> PROBLEM TO SOLVE
Go through the data below line by line and count those containing the word "parts". Reply with the count only.

* begin DATA *

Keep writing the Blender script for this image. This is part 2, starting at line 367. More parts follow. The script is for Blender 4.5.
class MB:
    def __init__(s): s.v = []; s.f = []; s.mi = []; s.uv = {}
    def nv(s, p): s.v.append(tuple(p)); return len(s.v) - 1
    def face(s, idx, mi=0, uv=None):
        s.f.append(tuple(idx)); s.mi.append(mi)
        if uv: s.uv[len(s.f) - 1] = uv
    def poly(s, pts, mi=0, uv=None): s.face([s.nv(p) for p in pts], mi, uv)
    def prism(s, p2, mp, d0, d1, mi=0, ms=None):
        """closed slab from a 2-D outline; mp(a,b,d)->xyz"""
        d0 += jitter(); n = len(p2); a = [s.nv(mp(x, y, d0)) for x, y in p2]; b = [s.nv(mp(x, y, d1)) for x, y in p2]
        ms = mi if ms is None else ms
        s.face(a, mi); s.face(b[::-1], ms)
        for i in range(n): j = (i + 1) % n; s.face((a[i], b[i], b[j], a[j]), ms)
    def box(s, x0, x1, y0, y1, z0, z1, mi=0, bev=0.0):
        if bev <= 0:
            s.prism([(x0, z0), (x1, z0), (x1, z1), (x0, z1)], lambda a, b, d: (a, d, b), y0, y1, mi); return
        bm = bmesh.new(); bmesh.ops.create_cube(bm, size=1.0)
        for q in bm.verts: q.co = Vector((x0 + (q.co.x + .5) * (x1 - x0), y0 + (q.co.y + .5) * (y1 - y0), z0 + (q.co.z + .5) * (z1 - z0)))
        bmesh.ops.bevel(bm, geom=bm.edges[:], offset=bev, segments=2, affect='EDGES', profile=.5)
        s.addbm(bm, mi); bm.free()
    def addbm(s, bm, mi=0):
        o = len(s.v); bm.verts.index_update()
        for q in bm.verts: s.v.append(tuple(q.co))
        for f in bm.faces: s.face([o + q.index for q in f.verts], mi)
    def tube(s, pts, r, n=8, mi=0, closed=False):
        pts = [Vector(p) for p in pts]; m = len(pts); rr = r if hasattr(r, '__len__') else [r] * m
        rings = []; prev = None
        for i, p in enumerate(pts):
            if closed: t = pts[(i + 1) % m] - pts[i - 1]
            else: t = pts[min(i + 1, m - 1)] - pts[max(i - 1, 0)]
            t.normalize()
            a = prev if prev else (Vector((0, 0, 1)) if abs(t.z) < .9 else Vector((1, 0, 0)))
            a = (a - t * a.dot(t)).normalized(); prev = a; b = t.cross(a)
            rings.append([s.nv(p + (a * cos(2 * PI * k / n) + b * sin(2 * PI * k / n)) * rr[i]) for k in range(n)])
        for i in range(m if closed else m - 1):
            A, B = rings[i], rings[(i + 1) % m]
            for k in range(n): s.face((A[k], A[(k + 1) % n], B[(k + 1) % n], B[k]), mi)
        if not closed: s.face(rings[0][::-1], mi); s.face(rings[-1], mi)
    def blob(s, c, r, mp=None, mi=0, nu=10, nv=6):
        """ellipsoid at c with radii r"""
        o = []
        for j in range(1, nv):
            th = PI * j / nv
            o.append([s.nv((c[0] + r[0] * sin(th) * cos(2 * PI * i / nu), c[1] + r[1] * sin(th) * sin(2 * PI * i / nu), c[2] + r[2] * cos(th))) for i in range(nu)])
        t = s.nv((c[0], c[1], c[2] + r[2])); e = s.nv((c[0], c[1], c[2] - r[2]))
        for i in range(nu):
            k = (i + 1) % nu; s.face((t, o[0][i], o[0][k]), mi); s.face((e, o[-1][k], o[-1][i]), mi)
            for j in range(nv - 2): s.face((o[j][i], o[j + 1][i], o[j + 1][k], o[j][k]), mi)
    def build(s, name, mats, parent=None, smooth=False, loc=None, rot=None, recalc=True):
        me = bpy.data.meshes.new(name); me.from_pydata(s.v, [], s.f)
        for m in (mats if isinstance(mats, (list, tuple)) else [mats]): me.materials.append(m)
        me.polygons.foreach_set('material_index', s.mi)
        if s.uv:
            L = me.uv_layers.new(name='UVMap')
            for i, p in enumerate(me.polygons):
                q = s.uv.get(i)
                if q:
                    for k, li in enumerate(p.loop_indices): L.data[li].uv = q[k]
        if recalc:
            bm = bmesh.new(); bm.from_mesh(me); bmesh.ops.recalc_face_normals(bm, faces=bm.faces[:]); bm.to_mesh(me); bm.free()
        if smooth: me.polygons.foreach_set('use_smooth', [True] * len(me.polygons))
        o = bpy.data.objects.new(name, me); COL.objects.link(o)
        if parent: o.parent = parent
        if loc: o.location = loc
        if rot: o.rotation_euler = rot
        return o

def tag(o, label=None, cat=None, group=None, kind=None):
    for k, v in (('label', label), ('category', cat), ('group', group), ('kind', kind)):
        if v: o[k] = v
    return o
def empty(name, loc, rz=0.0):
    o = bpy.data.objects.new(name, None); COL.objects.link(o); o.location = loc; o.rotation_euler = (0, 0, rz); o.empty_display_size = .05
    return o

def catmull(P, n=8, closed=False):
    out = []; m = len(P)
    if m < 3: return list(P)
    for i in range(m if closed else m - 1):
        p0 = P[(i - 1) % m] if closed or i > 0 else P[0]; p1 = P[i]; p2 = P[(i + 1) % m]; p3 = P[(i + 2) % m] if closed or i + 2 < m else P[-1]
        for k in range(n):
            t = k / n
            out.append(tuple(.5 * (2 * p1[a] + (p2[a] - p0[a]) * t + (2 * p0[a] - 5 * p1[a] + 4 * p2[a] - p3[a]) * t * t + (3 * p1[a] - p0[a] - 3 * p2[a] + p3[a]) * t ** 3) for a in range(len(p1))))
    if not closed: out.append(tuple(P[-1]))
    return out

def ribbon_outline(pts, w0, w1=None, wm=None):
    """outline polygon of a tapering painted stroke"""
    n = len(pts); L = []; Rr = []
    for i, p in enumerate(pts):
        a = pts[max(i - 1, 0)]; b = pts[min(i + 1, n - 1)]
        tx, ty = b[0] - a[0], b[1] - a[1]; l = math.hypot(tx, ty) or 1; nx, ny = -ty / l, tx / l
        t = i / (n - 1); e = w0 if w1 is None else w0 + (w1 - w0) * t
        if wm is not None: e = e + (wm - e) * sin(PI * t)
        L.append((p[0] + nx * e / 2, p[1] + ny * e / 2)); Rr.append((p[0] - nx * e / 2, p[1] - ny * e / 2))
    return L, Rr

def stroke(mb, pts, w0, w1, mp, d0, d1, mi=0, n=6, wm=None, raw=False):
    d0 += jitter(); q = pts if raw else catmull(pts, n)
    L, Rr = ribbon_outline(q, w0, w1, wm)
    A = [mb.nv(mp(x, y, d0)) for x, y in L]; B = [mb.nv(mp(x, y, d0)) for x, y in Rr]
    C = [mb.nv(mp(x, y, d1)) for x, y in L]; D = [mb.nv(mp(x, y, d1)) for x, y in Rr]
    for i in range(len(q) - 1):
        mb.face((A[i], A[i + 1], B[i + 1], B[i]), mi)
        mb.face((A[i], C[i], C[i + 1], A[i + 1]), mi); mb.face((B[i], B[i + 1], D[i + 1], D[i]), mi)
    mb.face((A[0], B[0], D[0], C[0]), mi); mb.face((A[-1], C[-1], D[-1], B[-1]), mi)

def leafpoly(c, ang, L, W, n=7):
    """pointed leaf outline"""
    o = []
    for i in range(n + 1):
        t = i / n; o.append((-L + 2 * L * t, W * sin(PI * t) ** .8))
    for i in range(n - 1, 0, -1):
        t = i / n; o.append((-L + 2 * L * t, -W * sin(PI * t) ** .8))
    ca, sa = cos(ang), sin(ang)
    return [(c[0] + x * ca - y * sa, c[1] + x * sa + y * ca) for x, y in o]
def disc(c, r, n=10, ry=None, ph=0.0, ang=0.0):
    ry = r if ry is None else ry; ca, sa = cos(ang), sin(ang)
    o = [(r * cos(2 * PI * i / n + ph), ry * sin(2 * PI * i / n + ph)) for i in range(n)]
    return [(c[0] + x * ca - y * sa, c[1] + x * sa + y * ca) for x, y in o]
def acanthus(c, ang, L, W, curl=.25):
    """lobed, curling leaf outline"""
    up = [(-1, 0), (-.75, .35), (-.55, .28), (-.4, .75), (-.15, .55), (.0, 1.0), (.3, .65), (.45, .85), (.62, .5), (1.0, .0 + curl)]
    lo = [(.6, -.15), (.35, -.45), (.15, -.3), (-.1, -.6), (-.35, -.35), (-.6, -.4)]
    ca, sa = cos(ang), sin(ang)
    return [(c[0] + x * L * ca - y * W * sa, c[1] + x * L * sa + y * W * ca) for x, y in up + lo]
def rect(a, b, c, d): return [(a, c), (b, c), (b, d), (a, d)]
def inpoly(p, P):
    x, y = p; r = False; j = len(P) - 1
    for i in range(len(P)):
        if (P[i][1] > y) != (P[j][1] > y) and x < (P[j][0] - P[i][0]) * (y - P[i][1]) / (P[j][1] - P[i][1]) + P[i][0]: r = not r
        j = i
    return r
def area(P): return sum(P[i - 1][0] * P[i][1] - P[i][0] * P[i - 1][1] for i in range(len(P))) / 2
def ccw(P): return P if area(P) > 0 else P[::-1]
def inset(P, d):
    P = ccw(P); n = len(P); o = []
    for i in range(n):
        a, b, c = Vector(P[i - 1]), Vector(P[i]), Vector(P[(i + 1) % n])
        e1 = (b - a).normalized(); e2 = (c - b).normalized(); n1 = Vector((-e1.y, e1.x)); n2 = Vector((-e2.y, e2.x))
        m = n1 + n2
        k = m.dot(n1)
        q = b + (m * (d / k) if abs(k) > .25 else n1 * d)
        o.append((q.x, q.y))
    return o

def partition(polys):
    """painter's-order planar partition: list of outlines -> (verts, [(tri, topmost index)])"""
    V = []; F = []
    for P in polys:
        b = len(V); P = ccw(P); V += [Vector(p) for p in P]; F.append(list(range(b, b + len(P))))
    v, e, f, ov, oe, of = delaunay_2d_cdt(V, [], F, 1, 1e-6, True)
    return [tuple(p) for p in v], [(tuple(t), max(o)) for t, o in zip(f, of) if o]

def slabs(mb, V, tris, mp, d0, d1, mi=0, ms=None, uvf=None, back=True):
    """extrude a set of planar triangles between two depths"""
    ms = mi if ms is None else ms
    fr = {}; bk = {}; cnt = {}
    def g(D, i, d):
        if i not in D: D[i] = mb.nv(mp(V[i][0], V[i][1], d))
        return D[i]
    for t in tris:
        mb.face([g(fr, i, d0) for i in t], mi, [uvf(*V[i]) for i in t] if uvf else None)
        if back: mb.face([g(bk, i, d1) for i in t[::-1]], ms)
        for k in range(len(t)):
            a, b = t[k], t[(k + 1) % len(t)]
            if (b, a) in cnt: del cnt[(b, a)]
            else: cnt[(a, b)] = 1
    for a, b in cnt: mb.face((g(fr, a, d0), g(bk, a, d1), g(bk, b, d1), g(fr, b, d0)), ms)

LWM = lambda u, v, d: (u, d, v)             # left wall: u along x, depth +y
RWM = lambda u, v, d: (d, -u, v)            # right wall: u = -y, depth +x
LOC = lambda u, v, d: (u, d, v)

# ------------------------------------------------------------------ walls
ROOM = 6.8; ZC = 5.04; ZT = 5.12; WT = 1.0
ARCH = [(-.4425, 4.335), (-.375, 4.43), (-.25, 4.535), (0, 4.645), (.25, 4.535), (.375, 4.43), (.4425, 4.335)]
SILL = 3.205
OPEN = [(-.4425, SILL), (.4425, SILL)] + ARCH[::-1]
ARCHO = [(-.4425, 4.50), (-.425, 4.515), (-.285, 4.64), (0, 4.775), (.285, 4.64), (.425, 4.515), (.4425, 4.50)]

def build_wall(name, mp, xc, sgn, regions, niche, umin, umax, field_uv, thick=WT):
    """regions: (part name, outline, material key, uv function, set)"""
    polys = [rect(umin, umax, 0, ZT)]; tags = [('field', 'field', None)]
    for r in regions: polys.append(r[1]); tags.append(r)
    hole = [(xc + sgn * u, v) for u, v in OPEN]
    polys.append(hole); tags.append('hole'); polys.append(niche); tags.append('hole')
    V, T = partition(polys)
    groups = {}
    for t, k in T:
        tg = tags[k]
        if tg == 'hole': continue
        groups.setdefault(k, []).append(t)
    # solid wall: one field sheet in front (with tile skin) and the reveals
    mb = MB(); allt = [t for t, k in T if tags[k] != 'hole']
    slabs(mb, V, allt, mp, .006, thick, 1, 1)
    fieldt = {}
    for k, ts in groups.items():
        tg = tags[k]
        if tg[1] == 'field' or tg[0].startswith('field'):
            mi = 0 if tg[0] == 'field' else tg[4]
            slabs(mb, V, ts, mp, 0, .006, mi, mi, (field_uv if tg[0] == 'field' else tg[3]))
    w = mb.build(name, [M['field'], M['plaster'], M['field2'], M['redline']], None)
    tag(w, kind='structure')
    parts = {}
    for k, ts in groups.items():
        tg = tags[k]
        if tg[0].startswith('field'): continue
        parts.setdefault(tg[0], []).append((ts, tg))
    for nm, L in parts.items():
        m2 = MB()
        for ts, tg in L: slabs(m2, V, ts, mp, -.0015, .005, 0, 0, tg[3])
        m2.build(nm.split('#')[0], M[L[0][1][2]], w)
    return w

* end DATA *

> SOLUTION TO THE PROBLEM
4